Sem máscaras, controle dos corpos e controle do território 

De 1993 em diante, nove missões cívico-militares desembarcaram em território haitiano: A Missão Civil Internacional em Haiti (MICIVIH), a Missão das Nações Unidas no Haiti (UNMIH), a  Misión de Apoyo de las Naciones Unidas en Haití (UNSMIH), a Misión de Transición de las Naciones Unidas en Haití (UNTMIH), a Misión de Policía Civil de las Naciones Unidas en Haití (MIPONUH), a Misión Internacional de Apoyo Civil en Haití (MICAH), a Missão de Estabilização da ONU no Haiti (MINUSTAH), a Missão da ONU para o Apoio à Justiça no Haiti (MINUJUSTH) e, agora, o Escritório Integrado das Nações Unidas no Haiti (BINUH). Ademais, dois golpes militares, apoiados ou promovidos pelos Estados Unidos da América, pela França e pelo Canadá, removeram do poder por duas vezes em sequência o sacerdote e ex-presidente Jean-Bertrand Aristide nos anos 1991 e 2004.

Apesar da notória ingerência, a resposta da comunidade internacional diante da iminente guerra civil é no mínimo “frouxa’’. A ONU insiste com os políticos haitianos para que resolvam o que qualifica como “impasse’’ e evitem “uma maior deterioração’’ da situação, mesmo sendo difícil de imaginar como isso poderia ser possível. Helene La Lime, representante do dito organismo no Haiti, compareceu ante o Conselho de Segurança com sede em Nova Iorque para entregar o primeiro relatório da BINUH, estabelecida em outubro de 2019, herdeira da MINYJUSTH que se prolongou por 15 anos com um saldo de centenas de estupros de menores e jovens de ambos os sexos e o abandono de seus filhos por parte dos Capacetes Azuis.

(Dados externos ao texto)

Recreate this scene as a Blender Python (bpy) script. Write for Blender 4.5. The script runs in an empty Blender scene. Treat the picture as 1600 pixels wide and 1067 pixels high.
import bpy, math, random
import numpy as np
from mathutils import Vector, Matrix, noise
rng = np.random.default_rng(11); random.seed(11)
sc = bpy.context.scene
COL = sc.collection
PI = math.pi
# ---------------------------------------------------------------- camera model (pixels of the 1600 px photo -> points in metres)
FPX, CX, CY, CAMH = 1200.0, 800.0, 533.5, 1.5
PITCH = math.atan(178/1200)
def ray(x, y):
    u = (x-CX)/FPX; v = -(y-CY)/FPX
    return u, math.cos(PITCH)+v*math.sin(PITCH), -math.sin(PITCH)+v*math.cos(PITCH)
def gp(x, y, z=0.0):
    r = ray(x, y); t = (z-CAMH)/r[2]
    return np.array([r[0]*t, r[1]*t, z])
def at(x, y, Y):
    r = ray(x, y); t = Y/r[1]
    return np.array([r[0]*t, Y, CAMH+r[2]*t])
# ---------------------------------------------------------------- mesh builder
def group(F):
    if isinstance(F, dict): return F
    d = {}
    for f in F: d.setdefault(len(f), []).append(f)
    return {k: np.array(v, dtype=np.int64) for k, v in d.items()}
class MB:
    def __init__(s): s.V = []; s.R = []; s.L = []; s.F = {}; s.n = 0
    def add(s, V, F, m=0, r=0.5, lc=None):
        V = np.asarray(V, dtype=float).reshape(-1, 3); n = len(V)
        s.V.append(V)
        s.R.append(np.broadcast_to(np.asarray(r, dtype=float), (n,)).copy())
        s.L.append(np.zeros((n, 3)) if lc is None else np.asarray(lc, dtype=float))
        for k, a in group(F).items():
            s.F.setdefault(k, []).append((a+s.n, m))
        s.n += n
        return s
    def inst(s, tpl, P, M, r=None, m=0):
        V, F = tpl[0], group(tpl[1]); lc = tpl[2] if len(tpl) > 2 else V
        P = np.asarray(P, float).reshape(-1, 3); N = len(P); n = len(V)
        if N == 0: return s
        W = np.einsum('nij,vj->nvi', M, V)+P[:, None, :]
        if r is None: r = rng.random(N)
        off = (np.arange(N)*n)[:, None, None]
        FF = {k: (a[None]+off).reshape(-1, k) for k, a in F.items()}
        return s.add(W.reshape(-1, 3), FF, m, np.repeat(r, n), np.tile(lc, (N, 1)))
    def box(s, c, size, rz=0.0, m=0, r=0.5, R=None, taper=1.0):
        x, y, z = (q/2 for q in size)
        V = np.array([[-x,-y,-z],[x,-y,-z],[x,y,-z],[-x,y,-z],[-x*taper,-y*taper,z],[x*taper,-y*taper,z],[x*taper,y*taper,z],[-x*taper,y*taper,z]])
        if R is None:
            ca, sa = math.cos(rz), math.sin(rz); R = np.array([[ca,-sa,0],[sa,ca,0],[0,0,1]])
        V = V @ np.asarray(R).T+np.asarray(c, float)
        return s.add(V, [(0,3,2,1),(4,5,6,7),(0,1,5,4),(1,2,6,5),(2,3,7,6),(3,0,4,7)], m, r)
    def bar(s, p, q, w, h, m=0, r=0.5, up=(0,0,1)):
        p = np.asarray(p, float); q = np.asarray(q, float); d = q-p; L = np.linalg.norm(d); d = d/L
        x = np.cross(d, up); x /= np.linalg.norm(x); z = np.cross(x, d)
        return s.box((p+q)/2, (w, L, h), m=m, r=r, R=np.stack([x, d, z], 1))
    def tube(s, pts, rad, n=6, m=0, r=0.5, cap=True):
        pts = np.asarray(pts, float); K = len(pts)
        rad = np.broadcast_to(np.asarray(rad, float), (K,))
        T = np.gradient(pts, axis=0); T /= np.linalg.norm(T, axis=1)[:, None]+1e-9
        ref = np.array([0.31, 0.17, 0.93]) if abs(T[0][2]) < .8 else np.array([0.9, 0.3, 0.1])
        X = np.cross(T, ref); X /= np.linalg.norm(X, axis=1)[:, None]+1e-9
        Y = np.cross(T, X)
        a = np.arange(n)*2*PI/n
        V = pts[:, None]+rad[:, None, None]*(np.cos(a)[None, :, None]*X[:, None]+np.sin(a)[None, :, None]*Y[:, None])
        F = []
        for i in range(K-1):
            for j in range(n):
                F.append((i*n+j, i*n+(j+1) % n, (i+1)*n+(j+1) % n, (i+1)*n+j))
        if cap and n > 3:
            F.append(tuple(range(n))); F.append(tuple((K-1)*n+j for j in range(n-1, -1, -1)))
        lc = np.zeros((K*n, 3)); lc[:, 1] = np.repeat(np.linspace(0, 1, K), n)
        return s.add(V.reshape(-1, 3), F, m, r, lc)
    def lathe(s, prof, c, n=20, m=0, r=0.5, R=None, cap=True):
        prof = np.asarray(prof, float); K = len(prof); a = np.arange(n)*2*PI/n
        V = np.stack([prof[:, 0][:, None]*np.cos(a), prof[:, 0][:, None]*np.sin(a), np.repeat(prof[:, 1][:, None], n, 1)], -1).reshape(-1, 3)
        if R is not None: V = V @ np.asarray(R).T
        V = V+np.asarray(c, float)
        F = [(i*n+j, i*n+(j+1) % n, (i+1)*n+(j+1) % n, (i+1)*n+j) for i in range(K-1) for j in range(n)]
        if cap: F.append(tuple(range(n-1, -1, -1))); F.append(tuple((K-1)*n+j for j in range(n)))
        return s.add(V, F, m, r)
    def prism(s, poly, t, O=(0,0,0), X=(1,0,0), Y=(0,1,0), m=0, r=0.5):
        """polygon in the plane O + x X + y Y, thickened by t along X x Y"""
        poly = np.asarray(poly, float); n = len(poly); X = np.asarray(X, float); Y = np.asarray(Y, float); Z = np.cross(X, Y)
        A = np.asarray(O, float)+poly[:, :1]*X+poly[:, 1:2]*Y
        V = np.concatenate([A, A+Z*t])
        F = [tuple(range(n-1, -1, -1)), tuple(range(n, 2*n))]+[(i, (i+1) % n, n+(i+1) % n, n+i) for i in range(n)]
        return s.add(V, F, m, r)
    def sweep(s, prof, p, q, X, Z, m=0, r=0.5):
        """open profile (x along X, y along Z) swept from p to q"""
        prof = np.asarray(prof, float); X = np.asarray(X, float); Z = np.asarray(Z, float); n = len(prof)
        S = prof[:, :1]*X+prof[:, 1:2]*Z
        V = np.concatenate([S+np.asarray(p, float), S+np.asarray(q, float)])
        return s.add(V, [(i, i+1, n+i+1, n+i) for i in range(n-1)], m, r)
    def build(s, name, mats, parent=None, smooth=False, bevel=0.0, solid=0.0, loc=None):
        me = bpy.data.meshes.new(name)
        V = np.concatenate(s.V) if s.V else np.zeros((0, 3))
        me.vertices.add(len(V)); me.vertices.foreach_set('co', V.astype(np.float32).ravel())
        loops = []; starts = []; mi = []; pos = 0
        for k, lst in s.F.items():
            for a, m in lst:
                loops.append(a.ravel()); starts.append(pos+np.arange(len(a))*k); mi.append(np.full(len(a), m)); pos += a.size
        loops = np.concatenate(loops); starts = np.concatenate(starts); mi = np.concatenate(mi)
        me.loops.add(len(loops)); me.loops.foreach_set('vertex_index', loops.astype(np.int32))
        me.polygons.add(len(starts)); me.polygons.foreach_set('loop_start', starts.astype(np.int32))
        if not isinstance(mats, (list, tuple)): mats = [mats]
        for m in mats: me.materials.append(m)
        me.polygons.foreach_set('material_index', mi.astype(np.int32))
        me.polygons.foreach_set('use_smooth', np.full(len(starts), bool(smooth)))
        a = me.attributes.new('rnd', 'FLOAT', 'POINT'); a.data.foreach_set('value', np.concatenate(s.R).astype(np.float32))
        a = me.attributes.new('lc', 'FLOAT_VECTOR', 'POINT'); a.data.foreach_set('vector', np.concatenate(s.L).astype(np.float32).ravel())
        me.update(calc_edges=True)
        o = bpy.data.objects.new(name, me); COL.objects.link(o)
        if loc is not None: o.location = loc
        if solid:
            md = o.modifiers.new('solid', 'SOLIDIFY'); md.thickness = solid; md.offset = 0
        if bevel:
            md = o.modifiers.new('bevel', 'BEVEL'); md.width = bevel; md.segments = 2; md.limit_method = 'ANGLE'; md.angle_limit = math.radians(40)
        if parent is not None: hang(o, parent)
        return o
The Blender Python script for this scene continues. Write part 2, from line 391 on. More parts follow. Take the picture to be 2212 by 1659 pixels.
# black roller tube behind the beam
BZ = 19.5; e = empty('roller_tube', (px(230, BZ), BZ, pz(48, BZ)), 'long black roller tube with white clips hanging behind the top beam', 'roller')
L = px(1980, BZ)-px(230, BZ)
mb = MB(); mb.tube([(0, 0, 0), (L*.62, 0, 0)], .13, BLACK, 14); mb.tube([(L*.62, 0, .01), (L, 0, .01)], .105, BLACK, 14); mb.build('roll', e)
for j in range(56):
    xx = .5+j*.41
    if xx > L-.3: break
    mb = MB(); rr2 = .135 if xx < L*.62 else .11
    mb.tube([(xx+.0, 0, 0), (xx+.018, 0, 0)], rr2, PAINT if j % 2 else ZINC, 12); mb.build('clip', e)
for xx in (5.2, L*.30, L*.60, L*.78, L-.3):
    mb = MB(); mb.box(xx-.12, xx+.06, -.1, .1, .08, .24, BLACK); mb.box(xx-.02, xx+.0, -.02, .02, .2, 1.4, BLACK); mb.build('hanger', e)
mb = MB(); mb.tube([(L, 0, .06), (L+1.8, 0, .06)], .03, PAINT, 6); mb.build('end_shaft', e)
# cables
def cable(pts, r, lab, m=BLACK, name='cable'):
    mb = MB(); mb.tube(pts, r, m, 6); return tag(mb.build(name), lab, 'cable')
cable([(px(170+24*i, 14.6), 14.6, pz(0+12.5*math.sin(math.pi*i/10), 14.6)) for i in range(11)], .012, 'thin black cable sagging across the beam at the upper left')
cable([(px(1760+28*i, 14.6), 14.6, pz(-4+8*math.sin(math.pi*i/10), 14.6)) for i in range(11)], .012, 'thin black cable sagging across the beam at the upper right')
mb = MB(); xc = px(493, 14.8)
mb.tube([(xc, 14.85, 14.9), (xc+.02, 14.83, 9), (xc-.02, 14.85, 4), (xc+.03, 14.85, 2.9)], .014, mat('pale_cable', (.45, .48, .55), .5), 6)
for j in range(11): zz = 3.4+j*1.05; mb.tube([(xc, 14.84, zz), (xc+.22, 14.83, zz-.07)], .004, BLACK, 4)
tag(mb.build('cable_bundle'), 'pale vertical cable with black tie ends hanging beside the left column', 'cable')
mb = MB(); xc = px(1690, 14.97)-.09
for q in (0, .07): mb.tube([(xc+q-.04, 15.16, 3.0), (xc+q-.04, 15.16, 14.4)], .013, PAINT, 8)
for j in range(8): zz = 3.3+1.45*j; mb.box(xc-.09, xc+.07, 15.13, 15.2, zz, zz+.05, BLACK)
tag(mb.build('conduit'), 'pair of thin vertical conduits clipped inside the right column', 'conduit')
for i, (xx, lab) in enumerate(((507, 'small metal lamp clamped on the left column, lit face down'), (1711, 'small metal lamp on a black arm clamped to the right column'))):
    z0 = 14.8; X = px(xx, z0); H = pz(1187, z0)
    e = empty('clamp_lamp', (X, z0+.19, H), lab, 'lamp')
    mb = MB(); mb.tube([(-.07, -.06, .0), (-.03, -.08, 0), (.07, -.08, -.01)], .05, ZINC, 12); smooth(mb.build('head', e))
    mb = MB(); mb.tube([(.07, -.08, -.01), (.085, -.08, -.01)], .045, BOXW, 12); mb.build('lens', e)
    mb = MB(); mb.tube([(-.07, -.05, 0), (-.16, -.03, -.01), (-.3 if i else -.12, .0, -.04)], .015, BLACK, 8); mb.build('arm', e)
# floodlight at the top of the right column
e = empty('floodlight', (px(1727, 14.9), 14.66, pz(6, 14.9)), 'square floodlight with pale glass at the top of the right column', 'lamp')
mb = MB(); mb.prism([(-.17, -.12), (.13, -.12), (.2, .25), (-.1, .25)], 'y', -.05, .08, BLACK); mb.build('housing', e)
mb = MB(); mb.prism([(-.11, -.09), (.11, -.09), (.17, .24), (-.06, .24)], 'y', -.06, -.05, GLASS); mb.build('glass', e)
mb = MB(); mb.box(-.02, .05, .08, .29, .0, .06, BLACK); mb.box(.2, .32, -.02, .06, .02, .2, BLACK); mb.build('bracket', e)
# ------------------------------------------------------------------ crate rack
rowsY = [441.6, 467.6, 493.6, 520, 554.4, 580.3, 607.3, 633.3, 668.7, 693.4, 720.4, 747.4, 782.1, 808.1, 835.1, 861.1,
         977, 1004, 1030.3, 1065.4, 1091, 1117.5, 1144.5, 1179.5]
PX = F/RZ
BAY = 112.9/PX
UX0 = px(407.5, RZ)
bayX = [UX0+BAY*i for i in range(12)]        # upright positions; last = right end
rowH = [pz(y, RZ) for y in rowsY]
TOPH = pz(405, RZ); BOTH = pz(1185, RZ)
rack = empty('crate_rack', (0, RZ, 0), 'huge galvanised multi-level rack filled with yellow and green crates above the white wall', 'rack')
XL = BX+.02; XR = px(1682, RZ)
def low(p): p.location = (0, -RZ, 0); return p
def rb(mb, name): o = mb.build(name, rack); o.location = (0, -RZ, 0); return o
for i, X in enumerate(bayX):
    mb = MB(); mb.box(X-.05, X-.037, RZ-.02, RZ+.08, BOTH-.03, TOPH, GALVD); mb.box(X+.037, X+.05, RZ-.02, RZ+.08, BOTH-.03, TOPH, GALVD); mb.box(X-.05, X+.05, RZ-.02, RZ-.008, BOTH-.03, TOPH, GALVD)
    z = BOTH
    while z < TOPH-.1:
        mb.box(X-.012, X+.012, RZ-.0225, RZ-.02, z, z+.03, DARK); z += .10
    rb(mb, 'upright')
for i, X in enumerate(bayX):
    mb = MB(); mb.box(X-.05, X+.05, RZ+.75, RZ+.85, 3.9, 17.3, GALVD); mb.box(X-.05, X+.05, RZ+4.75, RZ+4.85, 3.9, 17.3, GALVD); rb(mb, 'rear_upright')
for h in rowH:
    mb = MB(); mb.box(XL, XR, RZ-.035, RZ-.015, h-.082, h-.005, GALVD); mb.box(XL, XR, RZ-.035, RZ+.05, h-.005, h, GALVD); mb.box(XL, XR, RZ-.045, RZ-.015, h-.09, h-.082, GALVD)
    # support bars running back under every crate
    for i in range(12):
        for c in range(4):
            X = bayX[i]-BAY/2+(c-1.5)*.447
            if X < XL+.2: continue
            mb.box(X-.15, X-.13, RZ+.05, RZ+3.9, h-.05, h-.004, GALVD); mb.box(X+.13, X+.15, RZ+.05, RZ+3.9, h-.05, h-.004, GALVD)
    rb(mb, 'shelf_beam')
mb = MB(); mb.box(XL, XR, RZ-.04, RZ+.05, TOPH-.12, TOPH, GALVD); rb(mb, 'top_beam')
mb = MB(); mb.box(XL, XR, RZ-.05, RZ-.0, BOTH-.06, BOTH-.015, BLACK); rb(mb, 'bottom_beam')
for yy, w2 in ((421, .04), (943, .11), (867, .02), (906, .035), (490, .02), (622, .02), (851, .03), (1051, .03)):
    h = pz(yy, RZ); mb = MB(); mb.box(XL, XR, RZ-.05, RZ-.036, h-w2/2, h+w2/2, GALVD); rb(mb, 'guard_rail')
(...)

Se bem que a ONU reconheceu – ainda que seis anos depois – que a negligência do seu pessoal introduziu a cólera no Haiti e, também, reconheceu a exploração e o abuso sexual praticados pelos Capacetes Azuis, comprometendo-se a tratar dos casos quando ocorressem e  a dar apoio às vítimas e às famílias, isso não condiz com os fatos. Ainda há centenas de meninos e meninas gerados por membros da missão de ‘’paz’’ que permanecem em desamparo. Tampouco tem se pronunciado sobre o tormento das violações sistêmicas por parte do Partido Haitiano Tèt Kale (PHTK, oficialismo), o qual explicitamente apela à cultura do estupro como forma de garantir a governabilidade, empregando o abuso sexual como meio de repressão para neutralizar a mobilização e recriando o controle territorial no corpo das mulheres. Ainda assim, a virada do governo de Moïse – que deixou de participar dos benefícios do PetroCaribe mesmo que a custo de desatar uma crise energética profunda em meio de uma recessão que parece não ter fim – e sua recente incorporação ao Grupo de Lima parecem proteger o governo antidemocrático diante da comunidade internacional.